Ignoring the two-thirds of the proposed legislation that would create jobs by promoting renewable sources of energy and create more efficient energy across all sectors of the economy, the obfuspeakers have made "cap and trade" a bogey man symbol for the entire bill.
Title III of the bill addresses global warming and proposes an allowance market system for reducing greenhouse gas emissions. Most proponents of government action to curb global warming favor a straight-out "carbon tax" on bad emissions. But in yet another of the concessions to bipartisanship that have come to exemplify the Dr. Kidglove approach to everything, the bill's authors accepted the recommendations of the U.S. Climate Action Partnership, a coalition of electric utilities, oil companies, chemical companies, automobile manufacturers and other foxes who like to "guard" our henhouses. These concessions to Republican big business interests are the Title III "cap and trade" provisions that Republicans now revile.
Go figure.
Even Thomas Crocker, the graduate student whose paper gave us the allowance market method, has been widely quoted as saying that cap-and-trade is not the best way to cope with today's global warming emissions.
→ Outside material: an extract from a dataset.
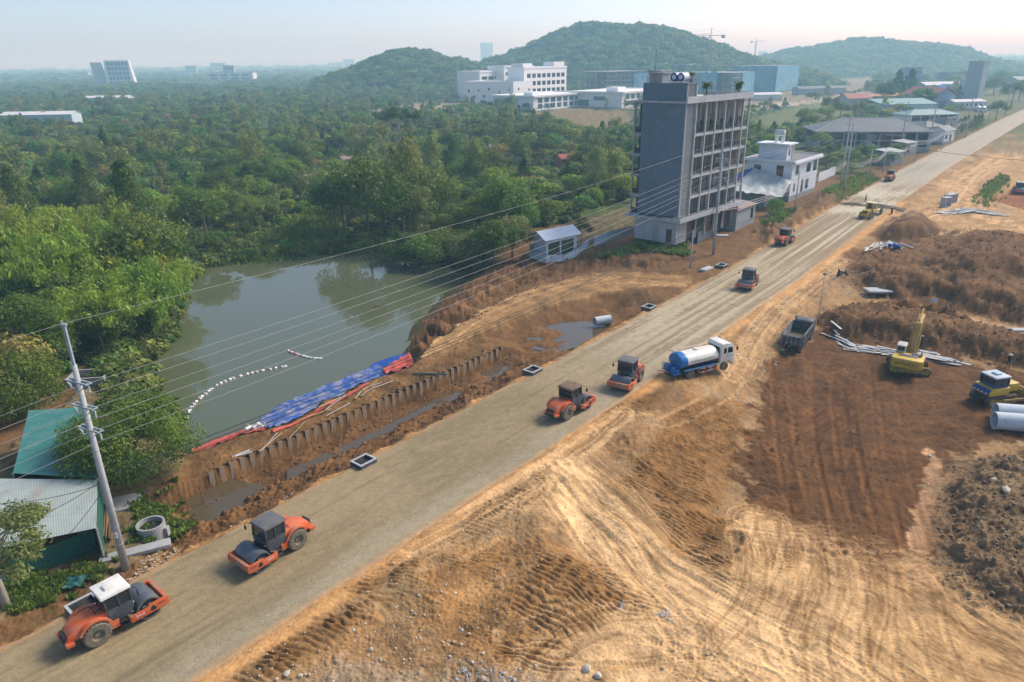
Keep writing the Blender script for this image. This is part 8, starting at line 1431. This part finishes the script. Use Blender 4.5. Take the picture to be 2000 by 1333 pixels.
# ---- dark cypress row, roadside shrubs
for k, (px, py, s_) in enumerate(((1872, 258, .55), (1880, 256, .6), (1888, 253, .62), (1900, 252, .6), (1907, 250, .62), (1914, 247, .6))): p = ground_at(px, py, .5); tree(4, k % 2, (p[0], p[1], gh(p[0], p[1])), s_, k, 'slim dark cypress in the far roadside row, '+NTH[k]+' from left', 'cypress row', 1.1, 'cypress')
for px, py, k, s_, lab in ((1135, 470, 0, .5, 'small tree beside the pale blue shed'), (1515, 415, 0, .5, 'small tree between shack and villa'), (1660, 340, 3, .6, 'roadside tree behind the twin pole'), (1700, 330, 0, .7, 'rounded roadside tree behind the far compactor'), (1738, 322, 6, .6, 'dark tree at the tin huts'), (1625, 312, 6, .8, 'dark tree behind the villa wall'), (1600, 300, 0, .9, 'large green tree between villa and hall'), (1505, 300, 1, 1.0, 'bright green tree left behind the villa'), (1480, 318, 1, .9, 'bright green tree between grey building and villa'), (1640, 232, 0, 1.3, 'wide tree above the hip-roofed hall'), (1600, 240, 3, 1.2, 'spreading tree left above the hip-roofed hall'), (1665, 330, 6, .7, 'dark shrubby tree under the hall'), (1612, 335, 0, .8, 'green tree behind the right villa wall end'), (1632, 322, 1, .85, 'light tree left below the hall'), (1655, 318, 0, .8, 'green tree at the middle foot of the hall'), (1680, 315, 6, .75, 'dark tree at the middle foot of the hall'), (1702, 312, 0, .75, 'green tree at the right foot of the hall'), (1722, 312, 3, .7, 'spreading tree at the right foot of the hall'), (1590, 318, 6, .8, 'dark tree right behind the villa roof'), (1750, 300, 1, .7, 'light tree right of the hall corner'), (1780, 290, 0, .6, 'tree left of the pavilion house'), (1705, 235, 0, 1.2, 'round tree above the hall roof ridge'), (1735, 232, 5, 1.2, 'brownish tree in front of the teal workshop'), (1760, 236, 5, 1.1, 'brownish bare tree right before the workshop'), (1570, 245, 0, 1.2, 'round tree left of the hall roof'), (1620, 225, 6, 1.4, 'tall dark tree far behind the hall'), (1850, 235, 0, 1.0, 'green tree behind the pavilion house'), (1862, 228, 3, 1.1, 'spreading tree at the yard office'), (1945, 232, 0, 1.3, 'tree at the corner beyond the mixer yard'), (1975, 205, 6, 1.8, 'dark tree on the far roadside at right'), (1990, 195, 0, 2.0, 'round hazy tree at the right picture edge')): p = ground_at(px, py, .5); tree(k, 0, (p[0], p[1], gh(p[0], p[1])-.1), s_, px*.1, lab, None, 1, 'roadside_tree')
# ---- stones and rubble
def stone_mesh(seed):
    r = np.random.RandomState(seed); t_ = (1+5**.5)/2; v = np.array([(-1, t_, 0), (1, t_, 0), (-1, -t_, 0), (1, -t_, 0), (0, -1, t_), (0, 1, t_), (0, -1, -t_), (0, 1, -t_), (t_, 0, -1), (t_, 0, 1), (-t_, 0, -1), (-t_, 0, 1)])/1.9; v = v*(.75+.5*r.rand(12, 1)); f = [(0, 11, 5), (0, 5, 1), (0, 1, 7), (0, 7, 10), (0, 10, 11), (1, 5, 9), (5, 11, 4), (11, 10, 2), (10, 7, 6), (7, 1, 8), (3, 9, 4), (3, 4, 2), (3, 2, 6), (3, 6, 8), (3, 8, 9), (4, 9, 5), (2, 4, 11), (6, 2, 10), (8, 6, 7), (9, 8, 1)]; return v, f
SM = [stone_mesh(k) for k in range(6)]
def rubble(label, polys, n, s0, s1, m, seed, name='rubble', z=-.5):
    r = np.random.RandomState(seed); V, Fc = [], []; k = 0
    for P, w in polys:
        W = G(P, z); xs = [p[0] for p in W]; ys = [p[1] for p in W]; q = int(n*w); X = min(xs)+(max(xs)-min(xs))*r.rand(q*4); Y = min(ys)+(max(ys)-min(ys))*r.rand(q*4); s_, t_ = to_st(X, Y); ok = (sdf_poly(X, Y, W)+1.2*fbm(X*.3, Y*.3, 3, seed) > 0) & (np.abs(t_-road_c(s_)) > RHW+.3); X, Y = X[ok][:q], Y[ok][:q]; Zs = terrain(X, Y)[0]
        for x, y, zz in zip(X, Y, Zs):
            sc = s0*(s1/s0)**(r.rand()**2.6); v, f = SM[r.randint(6)]; a = r.rand()*6.28; c_, s2 = math.cos(a), math.sin(a); vv = v*np.array([1, .8, .6])*sc; V.append(np.stack([vv[:, 0]*c_-vv[:, 1]*s2+x, vv[:, 0]*s2+vv[:, 1]*c_+y, vv[:, 2]+zz+sc*.12], 1)); Fc.append(np.array(f)+k*12); k += 1
    V = np.concatenate(V); Fc = np.concatenate(Fc); me = bpy.data.meshes.new(name); me.from_pydata(V.tolist(), [], Fc.tolist()); me.materials.append(m); link(name, me, None, label, 'rubble', None, 'stuff')
M['stone'] = mat('stone_tan', (.46, .35, .23), .9, var=.45, scale=1.3, coords='Object'); M['stone_pale'] = mat('stone_pale', (.50, .44, .35), .9, var=.35, scale=1.1); M['clod'] = mat('earth_clod', (.20, .118, .06), .95, var=.4, scale=1.2); M['clod_grey'] = mat('earth_clod_grey', (.22, .155, .095), .95, var=.4, scale=1.2); M['clod_dark'] = mat('earth_clod_dark', (.14, .085, .045), .95, var=.4, scale=1.2); M['stone_grey'] = mat('stone_grey', (.40, .41, .41), .9, var=.3, scale=1.1)
rubble('tan pebbles scattered over the churned earth', [([(380, 1333), (700, 1130), (1060, 920), (1300, 1080), (1500, 1333), (1300, 1420), (300, 1420)], .75), ([(1100, 900), (1300, 780), (1480, 720), (1440, 900), (1420, 1050), (1250, 1000)], .25)], 5200, .025, .10, M['stone'], 1); rubble('pale stones along the foreground bank', [([(430, 1333), (560, 1290), (760, 1270), (1000, 1270), (1200, 1290), (1260, 1333), (1200, 1400), (400, 1400)], .6), ([(700, 1180), (900, 1130), (1000, 1180), (900, 1270), (700, 1260)], .4)], 420, .035, .14, M['stone_pale'], 2)
rubble('pale rubble on the road embankment', [([(1400, 660), (1500, 600), (1600, 560), (1560, 640), (1490, 720), (1440, 800), (1420, 740)], .55), ([(1600, 545), (1680, 520), (1730, 535), (1700, 560), (1620, 575)], .45)], 1300, .04, .2, M['stone_pale'], 3); rubble('brown clods on the bund and in the ditch', [([(380, 930), (560, 850), (800, 740), (980, 670), (1000, 690), (700, 850), (500, 960), (400, 985)], .4), ([(470, 985), (700, 880), (950, 740), (1050, 700), (950, 780), (700, 905), (520, 1005)], .35), ([(800, 690), (900, 590), (1030, 520), (1180, 510), (1000, 590), (860, 660)], .25)], 4200, .05, .2, M['clod_dark'], 4)
rubble('grey-brown clods heaped at the right picture edge', [([(1838, 930), (1880, 885), (1940, 868), (2120, 845), (2250, 1250), (2050, 1220), (1930, 1170), (1850, 1120), (1822, 1060)], 1)], 4200, .04, .2, M['clod_grey'], 5, z=-1); rubble('brown clods over the heaps on the right', [([(1600, 630), (1640, 590), (1860, 600), (2000, 650), (2000, 700), (1850, 670), (1700, 650)], .4), ([(1640, 520), (1740, 470), (1960, 450), (2050, 480), (2050, 620), (1830, 580)], .6)], 3600, .06, .24, M['clod'], 6); rubble('dark earth crumbs in the reddish pit', [([(1512, 700), (1640, 660), (1850, 700), (1920, 730), (1890, 870), (1830, 950), (1790, 1060), (1700, 1110), (1560, 1020), (1450, 950), (1480, 800)], 1)], 1800, .03, .11, M['clod_dark'], 7, z=-2.2); rubble('loose stones on the left road edge', [([(120, 1215), (330, 1080), (430, 1040), (700, 910), (1000, 760), (1040, 745), (700, 930), (430, 1062), (250, 1160)], .7), ([(200, 1180), (330, 1060), (345, 1080), (240, 1180)], .3)], 1500, .03, .13, M['stone'], 8)
rubble('grey gravel in the foreground hollow', [([(850, 1333), (900, 1290), (1000, 1290), (1060, 1333), (1060, 1400), (850, 1400)], .6), ([(1200, 1333), (1230, 1300), (1290, 1333)], .2), ([(1200, 1140), (1310, 1160), (1320, 1185), (1210, 1165)], .2)], 1300, .03, .13, M['stone_grey'], 9)
rr = random.Random(21)
for k, (px, py, s_) in enumerate(sorted((((1145, 1308, .42), (1167, 1322, .4), (1046, 1303, .26), (902, 1232, .2), (916, 1240, .2), (886, 1256, .22), (743, 1290, .24), (725, 1270, .24), (560, 1318, .34), (586, 1322, .26), (604, 1320, .2), (540, 1328, .2), (878, 1284, .2), (943, 1278, .22), (942, 1328, .34), (1005, 1330, .24), (690, 1232, .2), (811, 1200, .16), (1320, 1010, .16), (1295, 1308, .22))))):
    p = onground(px, py, -.3); v, f = SM[k % 6]; b = MB(); b.add([(x*s_*.75, y*s_*.62, z*s_*.55) for x, y, z in v], f); o = b.build('boulder', M['stone_pale' if k % 3 else 'stone'], None, bevel=.02, label='pale loose stone on the churned foreground bank, '+NTH[k]+' from left', cat='stone', group='loose stones in the foreground', loc=(p[0], p[1], p[2]+s_*.25), rz=rr.random()*6)
for k, (px, py, s_) in enumerate(((1944, 932, .3), (1966, 958, .42), (1815, 892, .2))): p = onground(px, py, -1); v, f = SM[k]; b = MB(); b.add([(x*s_*1.4, y*s_*.8, z*s_*.6) for x, y, z in v], f); b.build('boulder', M['stone_pale'], None, bevel=.02, label=('white stone on the grey clod heap, upper one', 'flat white stone on the grey clod heap, lower one', 'small pale stone at the edge of the pit')[k], cat='stone', loc=(p[0], p[1], p[2]+s_*.3), rz=k)
# ================================================================ haze
_hz = MB(); _hz.box2(-9500, 9500, -300, 9500, -8, 135)
_m = bpy.data.materials.new('haze_air'); _m.use_nodes = True; _m.node_tree.nodes.clear()
_o = _m.node_tree.nodes.new('ShaderNodeOutputMaterial'); _v = _m.node_tree.nodes.new('ShaderNodeVolumePrincipled')
_v.inputs['Color'].default_value = (.43, .78, 1.0, 1); _v.inputs['Absorption Color'].default_value = (1, 1, 1, 1); _v.inputs['Density'].default_value = .00047; _v.inputs['Anisotropy'].default_value = .1
_m.node_tree.links.new(_v.outputs[0], _o.inputs['Volume'])
_hz.build('haze', _m, kind='stuff')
Cap and trade, he said, is better suited to dealing with discrete, regional problems like acid rain. "It is not clear to me how you would enforce a permit system internationally," Mr. Crocker, now 73, said recently. "There are no institutions right now that have that power." He favors persuading nations to impose straight-out taxes on their own carbon polluting industries.
If Republicans really cared about solutions, rather than obstructionism, they would join a bipartisan effort to replace Title III of the new Clean Energy Act with a carefully crafted carbon tax provision.
But they don't really want that, nor do their big buck campaign contributors in the energy and extraction industries.
They'd rather continue their witless sloganeering against the bogeyman of cap and trade.
FOOTNOTE
"Obfuspeak" is a neologism manufactured from "obfuscate" and "speak" to denote the manner in which Republicans have changed the meanings of words to dominate the vocabulary of political debate in the United States.